All Matchy-Matchy

Bejeweled 3 Screenshot

HIGH Scoring a dozen chained matches with one move brings forth big, silly, grins.

LOW The anxiety and dread elicited by the Ice Storm Mode are deadly.

WTF I have no idea how anyone could match six gems at once without the use of Lady Luck's hands.

Waxing poetic about a "casual" puzzle game may seem like a ridiculous exercise considering the use of such software: boot-up the game, spend five minutes clicking, and it's done. Suffice it to say, then, that the wizards over at PopCap games have done us right with the release of their latest, Bejeweled 3; here's a game that has twenty ways to hit your click-happy sweet spot, and it does so with effortless aplomb.

Bejeweled has been a hit puzzle series since its inception some ten years ago, and its many iterations have been downloaded millions of times, including its wildly popular mini-version available on Facebook called Bejeweled Blitz!

Essentially, Bejeweled marks the beginning of the modern "match three" puzzle games like the similar Puzzle Quest series. Falling varicolored gems litter a playing field, and the player matches three to make them disappear; more gems soon fall to replace them. Match more than three, and the player begins creating "special gems" that explode or eliminate all of one color from the board.

It's simple, yes, but what Bejeweled represents is the ultimate in twitch puzzle gaming. Speed rules in making matches happen, but the slightest element of strategy leaves the player feeling that hard-thinking may help them continue before the timer expires or the matches run out.
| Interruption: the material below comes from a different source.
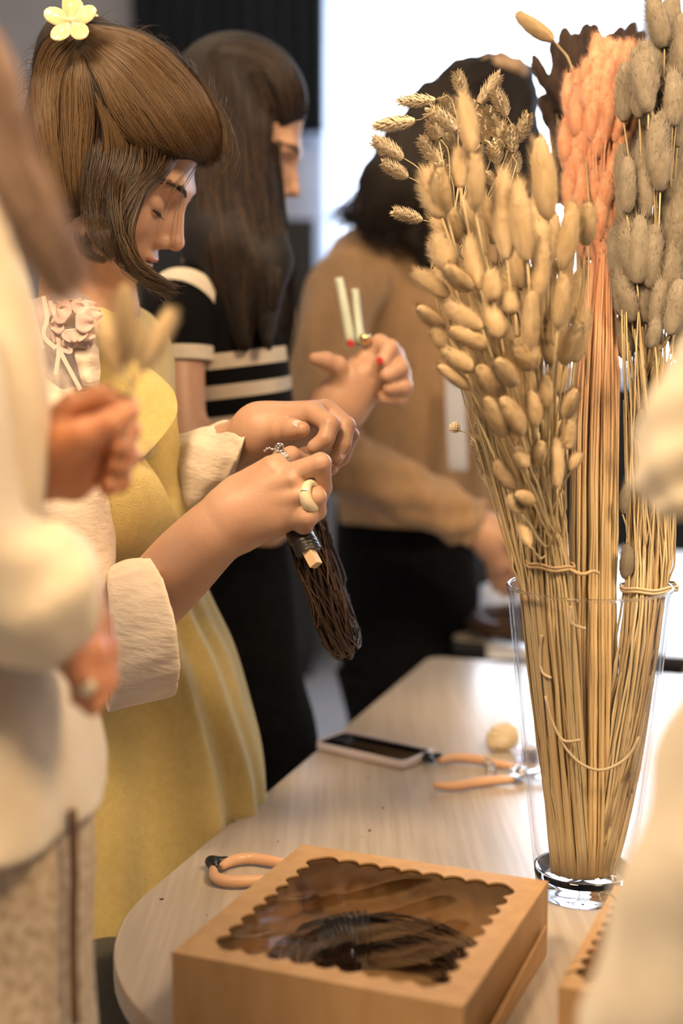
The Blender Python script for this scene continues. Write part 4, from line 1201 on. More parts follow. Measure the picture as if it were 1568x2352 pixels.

While the player matches furiously, they are continually scanning the board for the next move that might facilitate their next two or three. It's this dash of strategy element that keeps the casual player hooked, and the game soon becomes a slot machine with fifteen extra levers…
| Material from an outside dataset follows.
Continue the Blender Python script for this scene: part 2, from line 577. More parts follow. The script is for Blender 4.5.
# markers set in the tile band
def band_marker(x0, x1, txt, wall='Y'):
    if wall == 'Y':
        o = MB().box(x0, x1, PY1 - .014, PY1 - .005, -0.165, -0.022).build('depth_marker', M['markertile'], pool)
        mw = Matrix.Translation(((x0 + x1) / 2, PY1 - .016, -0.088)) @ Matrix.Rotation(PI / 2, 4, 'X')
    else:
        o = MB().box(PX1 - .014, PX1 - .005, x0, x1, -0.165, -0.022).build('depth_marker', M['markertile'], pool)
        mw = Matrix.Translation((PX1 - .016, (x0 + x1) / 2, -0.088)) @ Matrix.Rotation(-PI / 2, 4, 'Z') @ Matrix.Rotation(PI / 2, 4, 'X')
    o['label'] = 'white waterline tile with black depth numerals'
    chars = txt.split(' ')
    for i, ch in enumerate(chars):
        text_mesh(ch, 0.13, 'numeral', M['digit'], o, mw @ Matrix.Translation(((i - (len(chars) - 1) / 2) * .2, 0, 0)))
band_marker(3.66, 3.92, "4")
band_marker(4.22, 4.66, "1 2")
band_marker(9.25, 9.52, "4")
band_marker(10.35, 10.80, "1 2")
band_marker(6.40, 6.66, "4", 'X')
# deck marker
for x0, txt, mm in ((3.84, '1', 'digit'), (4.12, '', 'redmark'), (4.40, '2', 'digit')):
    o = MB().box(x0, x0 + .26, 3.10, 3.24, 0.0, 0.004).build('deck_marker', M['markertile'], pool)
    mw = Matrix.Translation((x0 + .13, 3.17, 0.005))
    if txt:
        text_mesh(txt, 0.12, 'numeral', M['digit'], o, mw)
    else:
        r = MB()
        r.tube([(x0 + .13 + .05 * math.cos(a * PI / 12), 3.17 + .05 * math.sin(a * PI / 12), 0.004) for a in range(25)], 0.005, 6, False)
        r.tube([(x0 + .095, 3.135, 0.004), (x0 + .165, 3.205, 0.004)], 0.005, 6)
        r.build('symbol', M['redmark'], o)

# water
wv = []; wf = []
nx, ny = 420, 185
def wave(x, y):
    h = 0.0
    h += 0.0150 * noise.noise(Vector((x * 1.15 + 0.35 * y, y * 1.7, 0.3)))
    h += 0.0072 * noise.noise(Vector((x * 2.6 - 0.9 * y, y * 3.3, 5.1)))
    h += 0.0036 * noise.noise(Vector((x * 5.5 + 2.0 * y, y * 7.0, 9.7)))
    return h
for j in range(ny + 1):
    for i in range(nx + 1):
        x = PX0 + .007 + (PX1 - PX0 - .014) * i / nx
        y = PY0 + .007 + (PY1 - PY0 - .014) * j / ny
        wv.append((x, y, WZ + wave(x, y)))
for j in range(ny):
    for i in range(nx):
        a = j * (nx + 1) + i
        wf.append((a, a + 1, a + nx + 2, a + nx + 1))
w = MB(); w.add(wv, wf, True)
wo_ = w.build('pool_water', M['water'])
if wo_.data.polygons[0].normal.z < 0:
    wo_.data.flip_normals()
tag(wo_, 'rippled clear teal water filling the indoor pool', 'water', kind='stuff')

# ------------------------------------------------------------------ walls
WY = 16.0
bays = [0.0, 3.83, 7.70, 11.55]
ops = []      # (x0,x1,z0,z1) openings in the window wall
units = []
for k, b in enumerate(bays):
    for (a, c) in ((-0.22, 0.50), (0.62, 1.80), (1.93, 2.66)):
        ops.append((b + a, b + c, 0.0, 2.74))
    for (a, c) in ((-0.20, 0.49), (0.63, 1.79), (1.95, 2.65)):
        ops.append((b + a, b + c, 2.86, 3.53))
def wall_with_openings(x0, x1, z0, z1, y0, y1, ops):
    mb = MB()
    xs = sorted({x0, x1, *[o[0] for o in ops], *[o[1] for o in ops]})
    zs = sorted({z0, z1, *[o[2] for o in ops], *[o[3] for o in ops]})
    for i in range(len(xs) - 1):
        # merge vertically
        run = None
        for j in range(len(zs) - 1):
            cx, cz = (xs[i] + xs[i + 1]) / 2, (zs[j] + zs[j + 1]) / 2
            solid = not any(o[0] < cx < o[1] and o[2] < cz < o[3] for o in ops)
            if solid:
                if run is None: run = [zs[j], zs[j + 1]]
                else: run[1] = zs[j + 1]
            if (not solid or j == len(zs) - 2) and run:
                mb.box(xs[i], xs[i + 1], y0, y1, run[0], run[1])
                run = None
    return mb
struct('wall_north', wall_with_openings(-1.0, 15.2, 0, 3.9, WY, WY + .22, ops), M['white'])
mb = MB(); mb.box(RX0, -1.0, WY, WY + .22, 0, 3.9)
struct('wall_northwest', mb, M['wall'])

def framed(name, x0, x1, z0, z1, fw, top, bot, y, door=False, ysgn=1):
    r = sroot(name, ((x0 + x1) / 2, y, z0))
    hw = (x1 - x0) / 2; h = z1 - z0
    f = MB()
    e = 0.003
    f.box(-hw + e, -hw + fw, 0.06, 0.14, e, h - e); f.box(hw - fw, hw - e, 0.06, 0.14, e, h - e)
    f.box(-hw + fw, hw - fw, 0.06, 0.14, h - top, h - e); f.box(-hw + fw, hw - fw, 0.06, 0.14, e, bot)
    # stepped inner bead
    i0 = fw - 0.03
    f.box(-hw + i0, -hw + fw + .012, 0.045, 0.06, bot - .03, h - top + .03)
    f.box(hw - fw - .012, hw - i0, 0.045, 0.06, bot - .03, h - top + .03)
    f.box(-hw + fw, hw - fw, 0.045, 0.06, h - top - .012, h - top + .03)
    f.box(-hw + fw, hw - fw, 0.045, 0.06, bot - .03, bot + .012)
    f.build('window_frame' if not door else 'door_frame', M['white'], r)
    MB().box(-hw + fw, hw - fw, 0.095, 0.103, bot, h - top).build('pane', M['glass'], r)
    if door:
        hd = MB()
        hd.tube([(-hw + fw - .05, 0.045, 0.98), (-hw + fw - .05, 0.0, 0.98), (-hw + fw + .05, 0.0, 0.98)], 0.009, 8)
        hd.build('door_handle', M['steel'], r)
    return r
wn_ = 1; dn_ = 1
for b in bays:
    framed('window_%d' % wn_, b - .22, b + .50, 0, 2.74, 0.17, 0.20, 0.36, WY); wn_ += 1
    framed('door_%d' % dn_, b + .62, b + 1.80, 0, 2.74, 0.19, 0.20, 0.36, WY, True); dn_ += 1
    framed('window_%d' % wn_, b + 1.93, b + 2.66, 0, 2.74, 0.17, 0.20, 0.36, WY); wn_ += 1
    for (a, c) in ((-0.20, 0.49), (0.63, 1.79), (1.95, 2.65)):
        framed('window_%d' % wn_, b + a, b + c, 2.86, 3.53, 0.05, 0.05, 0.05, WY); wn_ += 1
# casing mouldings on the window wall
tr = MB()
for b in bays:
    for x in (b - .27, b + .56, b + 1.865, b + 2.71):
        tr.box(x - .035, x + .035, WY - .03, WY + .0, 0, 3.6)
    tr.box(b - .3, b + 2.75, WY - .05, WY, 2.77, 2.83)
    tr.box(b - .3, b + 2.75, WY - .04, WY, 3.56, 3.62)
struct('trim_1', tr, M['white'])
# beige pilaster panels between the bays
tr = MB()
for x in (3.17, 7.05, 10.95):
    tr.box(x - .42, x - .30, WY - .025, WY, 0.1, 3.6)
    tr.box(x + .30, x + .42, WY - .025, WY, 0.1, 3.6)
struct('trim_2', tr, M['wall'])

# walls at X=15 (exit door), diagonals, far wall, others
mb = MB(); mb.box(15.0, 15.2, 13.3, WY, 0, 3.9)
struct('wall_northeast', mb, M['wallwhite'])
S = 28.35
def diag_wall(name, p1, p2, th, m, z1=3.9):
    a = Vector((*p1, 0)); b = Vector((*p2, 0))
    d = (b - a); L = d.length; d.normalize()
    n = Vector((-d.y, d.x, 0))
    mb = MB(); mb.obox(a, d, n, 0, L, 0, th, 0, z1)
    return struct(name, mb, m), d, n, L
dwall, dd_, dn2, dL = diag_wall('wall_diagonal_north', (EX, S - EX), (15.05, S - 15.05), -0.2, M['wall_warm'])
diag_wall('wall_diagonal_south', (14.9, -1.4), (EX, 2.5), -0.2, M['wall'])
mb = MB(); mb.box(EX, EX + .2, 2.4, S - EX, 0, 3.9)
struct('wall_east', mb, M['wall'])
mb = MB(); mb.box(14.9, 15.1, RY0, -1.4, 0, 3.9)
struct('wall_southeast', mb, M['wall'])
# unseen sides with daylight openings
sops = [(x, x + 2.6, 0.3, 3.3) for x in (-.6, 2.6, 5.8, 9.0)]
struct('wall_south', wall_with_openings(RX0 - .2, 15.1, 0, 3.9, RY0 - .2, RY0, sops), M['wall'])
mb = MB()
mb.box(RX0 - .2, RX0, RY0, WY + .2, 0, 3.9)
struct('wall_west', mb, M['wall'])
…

Bejeweled 2 introduced a few new modes of play to the series, and each one of the those has here been revamped in Bejeweled 3 to produce the ultimate balance of fast-action and excellent audio/visual presentation. For example, "Lightning Mode" fuses the old Action Mode and many elements from the recent Blitz! incarnation, with the timer continually ticking while players scramble to match time gems, extending their session. Lightning had me saying "Just one more game" more than I can remember in recent memory…

The brand-new modes are quite cracking. Ice Storm is also speed-based, as players match to fight back rising columns of deadly cold. The new Quest Modes bring a dozen new twists to the formula with games that focus on different elements of strategy, placement, and speed. Lastly, the brilliant Diamond Mine Mode sees players matching gems at the bottom of the screen to dig for buried treasure, bringing with it some excellent goal-oriented puzzle action. All told, the eight total modes will offer up even the slightest Bejeweled fan hours and hours of entertainment.

It's clear from the moment the orchestral music swells and the ominous Mortal Kombat-style announcer intones his "WEL-COME BACK" that PopCap wants players to see their new game as a rich digital experience, and in truth, it is. The varied music and shiny graphics really take the simple experience to a new level, and as evidenced with their recent Plants vs. Zombies, PopCap knows how to dress up simple premises.

While not as obviously intricate as Plants vs. Zombies, Bejeweled 3 is served well by the obvious refinement that's been infused into the product and the many years it's taken to do so, and it's everything a gaming sequel should be: it offers refinements, expansions, and a dozen coats of just-plain-purty…. Oh, and did I mention that it can be wildly addictive? Housewives, students, grandparents everywhere, be warned: Bejeweled 3 is coming to snatch away your afternoons. Rating: 7.0 out of 10.

Disclosures: This game was obtained via publisher and reviewed on the PC. Approximately twelve hours of play were devoted to the eight single-player modes. There is no multiplayer component.

Parents: According to the ESRB, this game is rated E for Everyone. The game is purely puzzle, and there are absolutely no offensive materials at all. There is no violence to speak of, no objectionable language, and no racy content.

Deaf & Hard of Hearing: The game is fully subtitled. Every objective in the game is easily explained through text when a mode is booted-up; and abbreviated versions remains on the screen during play.